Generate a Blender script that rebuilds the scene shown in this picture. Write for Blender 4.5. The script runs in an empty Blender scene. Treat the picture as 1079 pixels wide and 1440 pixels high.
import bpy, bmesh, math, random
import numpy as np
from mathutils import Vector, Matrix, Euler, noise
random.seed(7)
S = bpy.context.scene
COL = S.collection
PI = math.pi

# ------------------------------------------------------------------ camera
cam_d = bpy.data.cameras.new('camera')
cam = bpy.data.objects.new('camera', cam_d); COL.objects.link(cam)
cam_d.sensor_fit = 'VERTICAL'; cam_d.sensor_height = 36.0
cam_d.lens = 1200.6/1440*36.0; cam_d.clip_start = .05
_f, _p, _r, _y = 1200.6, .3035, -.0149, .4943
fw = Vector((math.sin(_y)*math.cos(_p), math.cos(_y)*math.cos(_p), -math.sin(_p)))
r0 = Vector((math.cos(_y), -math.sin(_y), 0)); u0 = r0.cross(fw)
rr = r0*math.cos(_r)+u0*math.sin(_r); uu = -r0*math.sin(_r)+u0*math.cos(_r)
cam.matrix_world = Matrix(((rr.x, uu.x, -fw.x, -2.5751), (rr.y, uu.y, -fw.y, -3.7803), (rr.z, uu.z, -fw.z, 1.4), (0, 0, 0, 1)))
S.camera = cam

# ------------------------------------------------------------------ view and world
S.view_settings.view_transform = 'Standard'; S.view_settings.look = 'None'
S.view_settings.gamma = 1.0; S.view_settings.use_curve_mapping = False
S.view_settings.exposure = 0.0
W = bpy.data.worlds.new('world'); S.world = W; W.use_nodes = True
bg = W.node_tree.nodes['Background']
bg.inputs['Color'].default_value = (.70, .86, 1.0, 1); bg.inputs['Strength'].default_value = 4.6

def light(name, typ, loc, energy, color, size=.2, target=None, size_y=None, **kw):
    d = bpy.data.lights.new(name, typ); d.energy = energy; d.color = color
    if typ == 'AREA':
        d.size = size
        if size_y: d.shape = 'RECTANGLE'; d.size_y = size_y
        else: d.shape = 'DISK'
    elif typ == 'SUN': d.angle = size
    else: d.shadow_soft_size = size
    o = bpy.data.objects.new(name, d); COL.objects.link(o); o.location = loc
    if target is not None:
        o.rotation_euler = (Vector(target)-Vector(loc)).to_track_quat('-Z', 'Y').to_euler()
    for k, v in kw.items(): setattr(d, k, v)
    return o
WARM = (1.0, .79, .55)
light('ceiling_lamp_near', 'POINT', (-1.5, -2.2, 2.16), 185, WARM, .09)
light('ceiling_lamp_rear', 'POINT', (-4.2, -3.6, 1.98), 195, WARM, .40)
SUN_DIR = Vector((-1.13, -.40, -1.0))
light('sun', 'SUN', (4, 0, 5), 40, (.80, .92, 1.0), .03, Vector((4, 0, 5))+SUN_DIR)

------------

[What to do] Copy the material above, line for line.

[Problem solution]
Generate a Blender script that rebuilds the scene shown in this picture. Write for Blender 4.5. The script runs in an empty Blender scene. Treat the picture as 1079 pixels wide and 1440 pixels high.
import bpy, bmesh, math, random
import numpy as np
from mathutils import Vector, Matrix, Euler, noise
random.seed(7)
S = bpy.context.scene
COL = S.collection
PI = math.pi

# ------------------------------------------------------------------ camera
cam_d = bpy.data.cameras.new('camera')
cam = bpy.data.objects.new('camera', cam_d); COL.objects.link(cam)
cam_d.sensor_fit = 'VERTICAL'; cam_d.sensor_height = 36.0
cam_d.lens = 1200.6/1440*36.0; cam_d.clip_start = .05
_f, _p, _r, _y = 1200.6, .3035, -.0149, .4943
fw = Vector((math.sin(_y)*math.cos(_p), math.cos(_y)*math.cos(_p), -math.sin(_p)))
r0 = Vector((math.cos(_y), -math.sin(_y), 0)); u0 = r0.cross(fw)
rr = r0*math.cos(_r)+u0*math.sin(_r); uu = -r0*math.sin(_r)+u0*math.cos(_r)
cam.matrix_world = Matrix(((rr.x, uu.x, -fw.x, -2.5751), (rr.y, uu.y, -fw.y, -3.7803), (rr.z, uu.z, -fw.z, 1.4), (0, 0, 0, 1)))
S.camera = cam

# ------------------------------------------------------------------ view and world
S.view_settings.view_transform = 'Standard'; S.view_settings.look = 'None'
S.view_settings.gamma = 1.0; S.view_settings.use_curve_mapping = False
S.view_settings.exposure = 0.0
W = bpy.data.worlds.new('world'); S.world = W; W.use_nodes = True
bg = W.node_tree.nodes['Background']
bg.inputs['Color'].default_value = (.70, .86, 1.0, 1); bg.inputs['Strength'].default_value = 4.6

def light(name, typ, loc, energy, color, size=.2, target=None, size_y=None, **kw):
    d = bpy.data.lights.new(name, typ); d.energy = energy; d.color = color
    if typ == 'AREA':
        d.size = size
        if size_y: d.shape = 'RECTANGLE'; d.size_y = size_y
        else: d.shape = 'DISK'
    elif typ == 'SUN': d.angle = size
    else: d.shadow_soft_size = size
    o = bpy.data.objects.new(name, d); COL.objects.link(o); o.location = loc
    if target is not None:
        o.rotation_euler = (Vector(target)-Vector(loc)).to_track_quat('-Z', 'Y').to_euler()
    for k, v in kw.items(): setattr(d, k, v)
    return o
WARM = (1.0, .79, .55)
light('ceiling_lamp_near', 'POINT', (-1.5, -2.2, 2.16), 185, WARM, .09)
light('ceiling_lamp_rear', 'POINT', (-4.2, -3.6, 1.98), 195, WARM, .40)
SUN_DIR = Vector((-1.13, -.40, -1.0))
light('sun', 'SUN', (4, 0, 5), 40, (.80, .92, 1.0), .03, Vector((4, 0, 5))+SUN_DIR)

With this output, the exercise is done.